Effects of Gender and Communication on Leadership Emergence in Small Task-Oriented







Effects of Gender and Communication on Leadership Emergence in Small Task-Oriented Groups











Effects of Gender and Communication on Leadership Emergence in Small Task-Oriented Groups

The concept of leadership has always received much attention and spawned research in a bid to cultivate effectiveness. A host of factors that determine the success of leadership has been perceived differently across varying contexts and through time. Generally, scholars establish the connection between leadership and surrounding factors due to the leadership environment and come up with virtues that can aid leadership success. Gender and communication have been held as factors determining the emergence of leaders. This study seeks to elucidate the nature of the relationship between gender, communication, and emergent leadership in small task-oriented groups.

Hawkins (1995) conducted a tailored research to address the connection of gender and communication to the emergence of leadership. She carried out a review on past literature seeking to gather relevant information with which to build her research. Among the reviews included the works of authors like Owen (1986), and Marby (1989). However, Hawkins identified flaws in these studies significant enough to distort reality. The summaries of the works pointed to a notion that men were likely to emerge as leaders as compared to women in small task groups. In addition, the literature suggested that little discrepancies in task-relevant communication existed between male and female leaders.

Hawkins explains that these studies did not meet criteria and, thus, lacked validity for two reasons. First, adequate communication, investigation requires one to focus on actual communication rather than that which is rated by self (the emergent leader) or others (such as the followers). Therefore, instead of evaluating the ratings by followers, these researchers would do well to evaluate the communication content itself. Secondly, investigating communication behavior in a small group requires an approximated real-world experience. Hawkins explains that an ideal small group meets four conditions. That is, it must have a history; strains and incentives to retain members; empirical lasting task; and solidarity between members.

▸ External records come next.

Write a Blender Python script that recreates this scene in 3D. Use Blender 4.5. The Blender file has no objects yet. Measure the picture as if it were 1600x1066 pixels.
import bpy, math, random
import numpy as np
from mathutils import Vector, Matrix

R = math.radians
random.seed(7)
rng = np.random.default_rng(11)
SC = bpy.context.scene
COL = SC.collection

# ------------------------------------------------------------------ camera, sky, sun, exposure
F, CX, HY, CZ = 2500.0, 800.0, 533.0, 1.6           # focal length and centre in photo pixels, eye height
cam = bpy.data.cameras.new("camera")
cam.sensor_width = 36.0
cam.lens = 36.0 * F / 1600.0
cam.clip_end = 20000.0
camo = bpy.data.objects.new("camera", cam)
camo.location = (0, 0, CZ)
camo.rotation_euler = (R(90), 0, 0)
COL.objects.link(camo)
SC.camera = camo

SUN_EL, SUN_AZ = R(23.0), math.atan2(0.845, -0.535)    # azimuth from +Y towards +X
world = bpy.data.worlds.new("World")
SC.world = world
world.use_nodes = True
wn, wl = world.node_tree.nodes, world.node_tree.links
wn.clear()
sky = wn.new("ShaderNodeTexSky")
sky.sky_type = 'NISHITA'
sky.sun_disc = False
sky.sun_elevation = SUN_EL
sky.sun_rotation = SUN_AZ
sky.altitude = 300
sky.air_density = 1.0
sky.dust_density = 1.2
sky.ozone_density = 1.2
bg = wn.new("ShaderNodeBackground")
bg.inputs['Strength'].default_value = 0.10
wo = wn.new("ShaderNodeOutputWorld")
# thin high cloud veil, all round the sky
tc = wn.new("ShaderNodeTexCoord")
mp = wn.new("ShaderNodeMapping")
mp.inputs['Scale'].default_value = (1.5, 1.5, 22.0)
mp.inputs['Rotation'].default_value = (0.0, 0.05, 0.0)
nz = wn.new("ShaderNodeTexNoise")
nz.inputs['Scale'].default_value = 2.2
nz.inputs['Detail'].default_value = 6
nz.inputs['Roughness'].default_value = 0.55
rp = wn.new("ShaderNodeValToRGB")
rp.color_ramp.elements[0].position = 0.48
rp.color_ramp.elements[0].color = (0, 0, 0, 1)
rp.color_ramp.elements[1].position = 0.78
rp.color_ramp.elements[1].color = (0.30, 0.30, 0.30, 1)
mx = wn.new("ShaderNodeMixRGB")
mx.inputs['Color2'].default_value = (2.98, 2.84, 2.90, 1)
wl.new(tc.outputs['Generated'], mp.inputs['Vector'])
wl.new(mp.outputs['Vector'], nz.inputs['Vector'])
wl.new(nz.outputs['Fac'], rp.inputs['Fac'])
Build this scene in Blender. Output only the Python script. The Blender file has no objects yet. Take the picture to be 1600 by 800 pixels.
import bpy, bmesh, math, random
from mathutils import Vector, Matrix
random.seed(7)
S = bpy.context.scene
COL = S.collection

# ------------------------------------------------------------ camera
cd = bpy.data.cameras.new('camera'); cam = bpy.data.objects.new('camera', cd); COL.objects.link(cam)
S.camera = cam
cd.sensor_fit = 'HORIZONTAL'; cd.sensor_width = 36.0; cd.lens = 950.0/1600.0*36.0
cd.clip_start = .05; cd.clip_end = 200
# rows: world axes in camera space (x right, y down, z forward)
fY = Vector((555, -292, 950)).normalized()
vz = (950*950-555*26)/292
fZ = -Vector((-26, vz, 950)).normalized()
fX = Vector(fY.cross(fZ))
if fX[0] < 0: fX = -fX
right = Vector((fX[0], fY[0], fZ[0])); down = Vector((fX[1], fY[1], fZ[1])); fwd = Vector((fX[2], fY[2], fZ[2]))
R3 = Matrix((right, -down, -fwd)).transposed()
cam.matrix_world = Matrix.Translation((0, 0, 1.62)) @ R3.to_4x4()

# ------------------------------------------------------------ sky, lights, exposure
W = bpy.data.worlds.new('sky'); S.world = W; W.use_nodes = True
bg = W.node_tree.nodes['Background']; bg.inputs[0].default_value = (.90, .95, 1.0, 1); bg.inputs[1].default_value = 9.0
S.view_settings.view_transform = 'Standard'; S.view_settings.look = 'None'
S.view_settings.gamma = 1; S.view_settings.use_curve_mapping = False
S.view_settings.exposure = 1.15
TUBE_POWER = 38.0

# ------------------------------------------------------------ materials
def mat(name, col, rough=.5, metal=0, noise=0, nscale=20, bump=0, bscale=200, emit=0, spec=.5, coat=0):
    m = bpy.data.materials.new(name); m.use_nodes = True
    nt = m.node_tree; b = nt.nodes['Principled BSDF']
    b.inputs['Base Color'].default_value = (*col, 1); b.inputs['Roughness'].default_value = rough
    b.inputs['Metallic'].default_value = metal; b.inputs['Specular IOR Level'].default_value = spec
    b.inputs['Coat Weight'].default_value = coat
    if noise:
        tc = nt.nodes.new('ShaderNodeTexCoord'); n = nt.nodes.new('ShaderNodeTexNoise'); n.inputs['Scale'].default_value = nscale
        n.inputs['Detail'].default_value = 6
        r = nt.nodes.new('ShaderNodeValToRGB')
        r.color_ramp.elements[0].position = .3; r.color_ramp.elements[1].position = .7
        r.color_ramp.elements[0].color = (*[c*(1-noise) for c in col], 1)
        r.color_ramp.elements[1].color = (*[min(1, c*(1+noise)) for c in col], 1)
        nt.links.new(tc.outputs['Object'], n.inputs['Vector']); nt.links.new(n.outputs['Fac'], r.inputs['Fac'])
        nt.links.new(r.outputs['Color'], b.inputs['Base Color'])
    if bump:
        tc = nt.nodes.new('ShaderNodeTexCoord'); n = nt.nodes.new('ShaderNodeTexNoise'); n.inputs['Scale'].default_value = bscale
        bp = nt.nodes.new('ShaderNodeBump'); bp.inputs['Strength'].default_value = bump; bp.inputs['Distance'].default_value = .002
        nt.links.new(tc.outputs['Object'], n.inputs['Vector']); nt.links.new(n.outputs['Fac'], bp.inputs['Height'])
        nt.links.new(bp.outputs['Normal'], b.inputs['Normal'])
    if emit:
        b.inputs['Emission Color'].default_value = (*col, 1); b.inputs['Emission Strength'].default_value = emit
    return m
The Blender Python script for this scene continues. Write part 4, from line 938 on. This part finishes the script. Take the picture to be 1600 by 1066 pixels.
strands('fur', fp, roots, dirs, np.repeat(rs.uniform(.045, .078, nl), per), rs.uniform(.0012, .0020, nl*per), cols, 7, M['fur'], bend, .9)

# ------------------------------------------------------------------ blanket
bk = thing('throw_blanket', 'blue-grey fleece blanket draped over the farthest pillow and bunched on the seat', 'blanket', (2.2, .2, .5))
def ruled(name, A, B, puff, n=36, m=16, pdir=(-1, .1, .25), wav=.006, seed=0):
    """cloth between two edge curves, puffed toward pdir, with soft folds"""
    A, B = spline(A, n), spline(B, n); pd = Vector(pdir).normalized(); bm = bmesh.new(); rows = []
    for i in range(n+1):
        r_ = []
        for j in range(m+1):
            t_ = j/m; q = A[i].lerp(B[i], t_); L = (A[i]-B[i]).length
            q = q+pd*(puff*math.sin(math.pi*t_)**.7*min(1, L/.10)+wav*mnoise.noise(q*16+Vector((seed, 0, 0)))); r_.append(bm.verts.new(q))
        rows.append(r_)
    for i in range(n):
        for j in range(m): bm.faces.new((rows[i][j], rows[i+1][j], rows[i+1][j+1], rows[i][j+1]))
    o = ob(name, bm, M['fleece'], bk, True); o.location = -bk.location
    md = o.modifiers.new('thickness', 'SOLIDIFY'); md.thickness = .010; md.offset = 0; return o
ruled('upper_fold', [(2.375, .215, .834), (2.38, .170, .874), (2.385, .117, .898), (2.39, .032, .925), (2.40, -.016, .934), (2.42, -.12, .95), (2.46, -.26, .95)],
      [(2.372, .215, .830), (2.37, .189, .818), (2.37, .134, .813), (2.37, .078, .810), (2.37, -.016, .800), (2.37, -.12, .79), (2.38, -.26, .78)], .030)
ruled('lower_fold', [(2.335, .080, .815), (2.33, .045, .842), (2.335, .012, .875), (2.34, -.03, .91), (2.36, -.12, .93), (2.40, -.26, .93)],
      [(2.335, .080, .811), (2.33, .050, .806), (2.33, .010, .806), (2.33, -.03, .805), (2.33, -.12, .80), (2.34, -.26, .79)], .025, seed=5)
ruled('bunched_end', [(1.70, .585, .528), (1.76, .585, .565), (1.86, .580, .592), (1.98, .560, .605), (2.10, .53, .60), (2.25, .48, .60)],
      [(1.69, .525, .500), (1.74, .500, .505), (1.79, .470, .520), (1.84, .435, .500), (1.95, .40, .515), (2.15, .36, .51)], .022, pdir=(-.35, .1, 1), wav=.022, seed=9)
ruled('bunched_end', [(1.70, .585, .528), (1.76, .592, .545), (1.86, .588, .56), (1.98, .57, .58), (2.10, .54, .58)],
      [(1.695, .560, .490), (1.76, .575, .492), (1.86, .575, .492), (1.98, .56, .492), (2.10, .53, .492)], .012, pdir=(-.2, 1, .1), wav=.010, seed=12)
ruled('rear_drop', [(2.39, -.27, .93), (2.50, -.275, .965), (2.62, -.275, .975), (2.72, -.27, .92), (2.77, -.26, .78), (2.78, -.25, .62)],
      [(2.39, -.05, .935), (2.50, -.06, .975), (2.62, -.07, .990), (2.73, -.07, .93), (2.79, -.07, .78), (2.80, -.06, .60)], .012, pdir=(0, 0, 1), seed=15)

Hawkins set a study underway that met the criteria discussed above. As such, it can be claimed that her study was realistic and focused. In the study, Hawkins (1995) found out that task-relevant communication is the single most significant determinant of emergent leadership. The implications of this finding on the traditional notion of task/social maintenance as a requirement for an effectively functioning group are profound. Traditionally, it would be due for individuals who are socially active and yet communicate their tasks effectively to emerge as leaders. The data in this research and analytical results confound this intuition absolutely. While the importance of task relevance gains approval from the findings of this study, some aspects of the same study indicate that social maintenance was also reported within the groups. Hawkins explains that self-disclosures and personal inquiry dominated task-irrelevant communication. Moreover, she points out that this was occasionally prompted by the topic discussion. The relevance of this finding is cannot be overlooked. While emergent leaders rise from their focus on tasks, social interaction can add to the welfare and progress of the entire group.

The findings on the effect of gender in this research were of secondary concern. Having established that task-relevant communication was a determining factor for emergent leadership, Hawkins further identifies that there is no significant difference in the content of communication by both genders. Females were as much capable of engendering task-relevant communication as males. The implication of this finding is that females and males have equal capabilities or probabilities of emerging as leaders as long as their communication behavior is task-relevant.

In conclusion, the findings of this research confound the traditional notions of male superiority over females with respect to leadership. The most important implication of this research with regard to the traditional notion is that task-irrelevant communication behaviors by males would risk their chance to emerge as leaders much as it would to females.
















Hawkins, K. W. (1995). Effects of gender and communication content on leadership emergence in small task-oriented groups. Small Group Research, 26(2), 234-249.